Fear of Growing Apart

Karen De Maio

It’s not uncommon to have fears.  Over 19.2 million people in the United States suffer from various phobias.  The commons ones being arachnophobia (spiders), ophidiophobia (snakes- definitely me!), aerophobia (fear of flying) and acrophobia (heights). 

While those are typical fears in this world and rightfully so for many of us, what is a subconscious fear of mine is the demise of a marriage- in other words- D-I-V-O-R-C-E.

I’m not referring to the marriages that by design are destined to fail as found in reality television (my guilty pleasure).  Those would include Love After Lock Up, 90 Day Fiance and Married at First Sight.  Those are created conditions where one could conclude that the end of a marriage is highly probable given you have convicted felons, 90 days to wed and then there is meeting the person you are going to marry literally right at the altar.

What I am referring to is a marriage that has lasted decades and suddenly in thin air a couple calls it quits. I started thinking about this right after the announcement of Amazon CEO, Jeff Bezos and his wife Mackenzie who are divorcing after 25 years. I won’t pretend to know Jeff and his wife (although I do have Amazon Prime- love it!)) but that decision left me questioning why the break-up. First thing that came to my mind was someone must have cheated.

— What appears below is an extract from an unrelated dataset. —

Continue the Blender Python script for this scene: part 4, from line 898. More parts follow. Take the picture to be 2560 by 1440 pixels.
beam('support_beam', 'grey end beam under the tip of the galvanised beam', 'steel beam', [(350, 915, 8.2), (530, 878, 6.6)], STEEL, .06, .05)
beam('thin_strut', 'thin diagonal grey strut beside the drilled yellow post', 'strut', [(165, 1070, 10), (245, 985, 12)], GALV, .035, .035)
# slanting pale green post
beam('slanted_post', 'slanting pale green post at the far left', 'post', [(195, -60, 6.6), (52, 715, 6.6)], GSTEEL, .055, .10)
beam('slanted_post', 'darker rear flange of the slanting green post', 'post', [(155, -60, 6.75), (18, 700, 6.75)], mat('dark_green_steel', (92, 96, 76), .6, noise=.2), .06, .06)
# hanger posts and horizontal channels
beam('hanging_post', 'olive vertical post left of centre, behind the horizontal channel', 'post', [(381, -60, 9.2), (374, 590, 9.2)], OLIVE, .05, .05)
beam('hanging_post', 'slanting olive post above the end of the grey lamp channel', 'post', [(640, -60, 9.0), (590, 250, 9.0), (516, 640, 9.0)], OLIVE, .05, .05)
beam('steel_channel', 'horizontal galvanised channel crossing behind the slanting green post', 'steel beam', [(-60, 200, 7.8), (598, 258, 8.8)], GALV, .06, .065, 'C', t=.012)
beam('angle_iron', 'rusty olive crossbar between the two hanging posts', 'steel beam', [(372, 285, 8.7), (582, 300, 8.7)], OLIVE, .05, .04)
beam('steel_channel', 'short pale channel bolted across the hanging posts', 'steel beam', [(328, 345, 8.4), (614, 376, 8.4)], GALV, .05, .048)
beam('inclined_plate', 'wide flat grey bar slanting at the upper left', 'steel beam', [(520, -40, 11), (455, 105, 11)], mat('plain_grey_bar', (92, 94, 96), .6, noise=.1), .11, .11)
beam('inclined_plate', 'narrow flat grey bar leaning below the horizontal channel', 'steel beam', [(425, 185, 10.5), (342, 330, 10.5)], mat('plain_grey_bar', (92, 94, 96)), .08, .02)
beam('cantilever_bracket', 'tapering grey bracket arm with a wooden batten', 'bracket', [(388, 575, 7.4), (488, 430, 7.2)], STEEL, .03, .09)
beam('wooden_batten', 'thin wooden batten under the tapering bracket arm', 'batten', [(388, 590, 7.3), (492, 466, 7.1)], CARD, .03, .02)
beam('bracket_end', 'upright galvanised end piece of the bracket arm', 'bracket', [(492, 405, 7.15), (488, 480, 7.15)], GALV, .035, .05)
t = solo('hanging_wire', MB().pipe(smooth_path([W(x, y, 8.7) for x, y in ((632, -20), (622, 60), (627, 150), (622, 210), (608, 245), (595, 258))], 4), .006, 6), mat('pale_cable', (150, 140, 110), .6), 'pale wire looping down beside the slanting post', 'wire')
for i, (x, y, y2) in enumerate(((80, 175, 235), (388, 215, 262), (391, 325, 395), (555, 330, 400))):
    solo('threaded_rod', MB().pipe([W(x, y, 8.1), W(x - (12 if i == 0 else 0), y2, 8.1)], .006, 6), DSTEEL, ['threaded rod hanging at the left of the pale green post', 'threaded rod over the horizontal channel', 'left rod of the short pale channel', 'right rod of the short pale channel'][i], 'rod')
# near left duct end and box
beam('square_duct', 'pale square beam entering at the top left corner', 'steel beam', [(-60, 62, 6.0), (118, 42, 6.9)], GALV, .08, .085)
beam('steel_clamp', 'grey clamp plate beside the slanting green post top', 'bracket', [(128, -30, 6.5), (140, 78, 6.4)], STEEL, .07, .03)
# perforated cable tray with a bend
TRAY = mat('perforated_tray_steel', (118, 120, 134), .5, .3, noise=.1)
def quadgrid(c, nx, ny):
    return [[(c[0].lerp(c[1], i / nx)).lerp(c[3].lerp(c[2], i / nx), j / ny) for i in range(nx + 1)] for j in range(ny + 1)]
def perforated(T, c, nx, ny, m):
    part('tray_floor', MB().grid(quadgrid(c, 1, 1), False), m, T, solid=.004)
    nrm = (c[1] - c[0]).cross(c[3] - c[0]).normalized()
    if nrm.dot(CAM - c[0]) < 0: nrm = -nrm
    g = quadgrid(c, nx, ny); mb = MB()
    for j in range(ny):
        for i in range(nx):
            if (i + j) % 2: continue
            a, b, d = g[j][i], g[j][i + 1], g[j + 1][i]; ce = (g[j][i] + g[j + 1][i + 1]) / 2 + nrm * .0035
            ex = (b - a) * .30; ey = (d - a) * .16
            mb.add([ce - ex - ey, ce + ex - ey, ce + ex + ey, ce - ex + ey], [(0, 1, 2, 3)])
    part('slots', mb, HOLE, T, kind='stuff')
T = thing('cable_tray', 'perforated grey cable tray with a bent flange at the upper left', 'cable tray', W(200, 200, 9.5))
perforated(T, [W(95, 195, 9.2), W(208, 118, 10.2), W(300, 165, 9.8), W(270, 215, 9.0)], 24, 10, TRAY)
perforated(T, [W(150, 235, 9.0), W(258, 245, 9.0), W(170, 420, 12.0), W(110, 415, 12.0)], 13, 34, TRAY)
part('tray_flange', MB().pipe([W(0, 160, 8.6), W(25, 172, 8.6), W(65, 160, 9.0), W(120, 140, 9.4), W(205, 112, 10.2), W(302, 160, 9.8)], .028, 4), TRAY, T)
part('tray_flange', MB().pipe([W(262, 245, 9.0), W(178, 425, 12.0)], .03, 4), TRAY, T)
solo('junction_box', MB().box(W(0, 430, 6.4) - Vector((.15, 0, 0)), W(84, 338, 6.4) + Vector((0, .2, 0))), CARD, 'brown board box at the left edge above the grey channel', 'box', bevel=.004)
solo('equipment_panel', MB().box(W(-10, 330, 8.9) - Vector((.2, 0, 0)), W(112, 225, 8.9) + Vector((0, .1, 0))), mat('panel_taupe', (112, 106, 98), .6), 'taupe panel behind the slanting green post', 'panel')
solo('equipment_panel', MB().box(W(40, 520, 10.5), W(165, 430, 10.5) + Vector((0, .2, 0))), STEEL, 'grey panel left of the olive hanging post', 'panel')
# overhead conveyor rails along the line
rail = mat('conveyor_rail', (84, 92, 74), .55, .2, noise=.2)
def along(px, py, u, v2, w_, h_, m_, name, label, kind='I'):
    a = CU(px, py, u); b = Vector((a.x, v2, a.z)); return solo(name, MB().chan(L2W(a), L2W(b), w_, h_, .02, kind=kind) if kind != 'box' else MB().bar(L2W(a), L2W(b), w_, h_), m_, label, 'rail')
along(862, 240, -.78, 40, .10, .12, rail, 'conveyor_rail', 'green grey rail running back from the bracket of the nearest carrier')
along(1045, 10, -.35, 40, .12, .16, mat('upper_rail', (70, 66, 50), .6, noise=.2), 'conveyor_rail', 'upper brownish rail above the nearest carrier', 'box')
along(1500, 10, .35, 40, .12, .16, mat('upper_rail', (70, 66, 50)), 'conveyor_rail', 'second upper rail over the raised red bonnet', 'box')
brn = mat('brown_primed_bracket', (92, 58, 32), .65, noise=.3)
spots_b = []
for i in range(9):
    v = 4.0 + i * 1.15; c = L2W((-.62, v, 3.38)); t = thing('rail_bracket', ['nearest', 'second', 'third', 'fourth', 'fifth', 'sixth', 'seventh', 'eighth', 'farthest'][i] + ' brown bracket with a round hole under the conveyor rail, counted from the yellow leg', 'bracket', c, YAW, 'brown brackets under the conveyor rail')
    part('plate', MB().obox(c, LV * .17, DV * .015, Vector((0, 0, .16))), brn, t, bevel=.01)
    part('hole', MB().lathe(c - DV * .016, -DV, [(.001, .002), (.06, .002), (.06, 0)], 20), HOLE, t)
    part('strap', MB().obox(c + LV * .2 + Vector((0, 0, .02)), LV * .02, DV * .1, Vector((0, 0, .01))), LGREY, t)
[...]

However, a recent AARP article states “But what we do know is that while questions of infidelity grab the most headlines, having an extramarital affair is not what's behind the breakup or divorce of most long-term relationships. The AARP Sex, Romance and Relationship on the sexuality of people 45 and older found that extramarital affairs happen for only a relatively small number of couples. So while infidelity is certainly the precipitating factor in some marriages failing, it's not the reason in most cases.”

The article continues to discuss another reason to calling it quits and one I am simply afraid of facing is the old cliché “we grew apart.”

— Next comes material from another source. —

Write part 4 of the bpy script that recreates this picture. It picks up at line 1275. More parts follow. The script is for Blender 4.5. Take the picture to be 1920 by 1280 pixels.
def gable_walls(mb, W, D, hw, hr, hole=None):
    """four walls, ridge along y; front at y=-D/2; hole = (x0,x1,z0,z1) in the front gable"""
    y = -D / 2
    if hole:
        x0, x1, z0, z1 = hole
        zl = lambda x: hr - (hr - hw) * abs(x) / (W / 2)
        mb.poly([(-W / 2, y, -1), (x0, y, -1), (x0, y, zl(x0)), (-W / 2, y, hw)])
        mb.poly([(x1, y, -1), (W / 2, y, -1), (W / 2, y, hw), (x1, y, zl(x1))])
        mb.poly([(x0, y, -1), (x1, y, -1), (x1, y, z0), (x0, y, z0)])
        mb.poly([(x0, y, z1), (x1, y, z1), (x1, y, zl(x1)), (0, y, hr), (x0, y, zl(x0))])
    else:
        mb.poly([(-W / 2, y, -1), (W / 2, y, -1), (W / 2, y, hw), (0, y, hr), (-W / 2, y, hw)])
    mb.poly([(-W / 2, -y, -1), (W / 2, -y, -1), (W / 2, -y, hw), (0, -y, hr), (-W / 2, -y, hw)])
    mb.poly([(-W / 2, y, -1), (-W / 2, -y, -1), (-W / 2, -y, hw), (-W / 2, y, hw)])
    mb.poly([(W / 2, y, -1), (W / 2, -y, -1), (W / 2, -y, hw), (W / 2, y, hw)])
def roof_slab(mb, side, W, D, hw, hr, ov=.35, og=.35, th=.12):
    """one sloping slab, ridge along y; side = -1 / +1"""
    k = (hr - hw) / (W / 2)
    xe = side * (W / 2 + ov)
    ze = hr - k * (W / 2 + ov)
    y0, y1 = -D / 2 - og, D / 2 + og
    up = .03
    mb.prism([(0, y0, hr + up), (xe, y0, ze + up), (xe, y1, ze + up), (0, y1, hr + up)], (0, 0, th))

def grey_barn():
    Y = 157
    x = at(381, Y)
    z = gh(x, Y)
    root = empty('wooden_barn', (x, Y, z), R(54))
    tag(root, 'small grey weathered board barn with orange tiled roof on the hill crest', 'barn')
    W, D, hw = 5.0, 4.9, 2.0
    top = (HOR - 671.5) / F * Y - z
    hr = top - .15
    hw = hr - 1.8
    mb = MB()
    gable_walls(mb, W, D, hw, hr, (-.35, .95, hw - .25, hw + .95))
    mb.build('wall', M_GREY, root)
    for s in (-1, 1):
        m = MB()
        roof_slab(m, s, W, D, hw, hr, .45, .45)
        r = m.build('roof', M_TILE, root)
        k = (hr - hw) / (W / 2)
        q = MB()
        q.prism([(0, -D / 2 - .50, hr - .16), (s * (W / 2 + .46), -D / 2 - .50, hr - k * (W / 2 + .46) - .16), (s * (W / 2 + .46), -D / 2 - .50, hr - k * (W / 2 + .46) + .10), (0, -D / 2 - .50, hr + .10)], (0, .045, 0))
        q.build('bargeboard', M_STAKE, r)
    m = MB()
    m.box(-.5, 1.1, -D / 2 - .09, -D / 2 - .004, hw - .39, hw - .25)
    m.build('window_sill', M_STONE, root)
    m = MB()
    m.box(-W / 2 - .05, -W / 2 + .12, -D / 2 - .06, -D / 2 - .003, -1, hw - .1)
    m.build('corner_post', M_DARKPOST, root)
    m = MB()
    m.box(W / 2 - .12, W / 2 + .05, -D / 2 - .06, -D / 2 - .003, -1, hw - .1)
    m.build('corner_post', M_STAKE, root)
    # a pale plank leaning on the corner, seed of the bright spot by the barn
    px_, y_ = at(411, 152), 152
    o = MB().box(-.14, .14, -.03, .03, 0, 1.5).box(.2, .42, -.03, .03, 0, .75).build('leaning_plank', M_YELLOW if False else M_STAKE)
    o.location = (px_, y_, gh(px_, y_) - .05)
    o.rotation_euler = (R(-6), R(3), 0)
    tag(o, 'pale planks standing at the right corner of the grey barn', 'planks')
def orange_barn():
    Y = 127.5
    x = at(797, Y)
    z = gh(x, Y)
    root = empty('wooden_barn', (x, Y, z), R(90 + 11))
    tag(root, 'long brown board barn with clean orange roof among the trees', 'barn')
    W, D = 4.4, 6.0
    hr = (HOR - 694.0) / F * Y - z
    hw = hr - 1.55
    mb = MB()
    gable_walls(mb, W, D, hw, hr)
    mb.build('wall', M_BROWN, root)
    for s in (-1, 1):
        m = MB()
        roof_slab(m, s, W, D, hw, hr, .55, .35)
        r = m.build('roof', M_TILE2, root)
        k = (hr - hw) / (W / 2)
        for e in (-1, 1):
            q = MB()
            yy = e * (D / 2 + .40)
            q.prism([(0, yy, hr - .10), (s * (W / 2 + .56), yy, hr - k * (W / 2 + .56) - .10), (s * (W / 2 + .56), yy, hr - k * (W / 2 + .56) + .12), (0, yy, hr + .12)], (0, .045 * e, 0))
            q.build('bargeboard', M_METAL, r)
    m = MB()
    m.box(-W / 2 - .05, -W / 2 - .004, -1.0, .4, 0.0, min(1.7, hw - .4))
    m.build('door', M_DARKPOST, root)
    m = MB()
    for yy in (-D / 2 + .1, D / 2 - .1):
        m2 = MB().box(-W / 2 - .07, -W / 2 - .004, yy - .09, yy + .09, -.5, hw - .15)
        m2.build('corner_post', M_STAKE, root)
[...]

That’s scary to think a simple statement like “we grew apart” can affect the entire sanctity of a marriage.  A difficult concept to grasp because after decades together a couple has weathered through it all including the best of times such as the birth of children/grandchildren, buying a house (well maybe- there’s always something to fix), celebrated all the special milestones of birthdays and anniversaries, a job promotion, and created lasting memories on trips/vacations. But you have also steered through the worst of times which are equally important to a relationship such as loss of a job, financial issues, sickness, loss of a child, or death of a family member.

You have been spent a better part of your life building a life with this person over a period of decades.  So when a relationship gets to that “we grew apart” phase one has to question what prompted that.  I look back at what my husband and I have been through and I get a little teary eyed thinking what if we get to that point as a couple (this July will be 14 years married).  Will we hold on tighter than before or just let it go and grow apart?

Maybe this fear is exactly what I need to help push us to continue to nurture our relationship. So a quick Google search revealed advice ranging from don’t hold grudges, give the benefit of the doubt, celebrate your anniversary, do joint activities, date your spouse and talk daily for 15 minutes.  

I thought well let me try the 15 minute talk.  So I headed into my husband’s office to catch up and chit chat.  He politely responded, “Hun, can you come back in a minute and a half.”  Perhaps years before I might have quickly responded with an attitude and frustration but I know how important the NFL AFC championships (in other words FOOTBALL) are to him so I’ll let this one go.  We have plenty of time to nurture this marriage; I plan on growing old with him!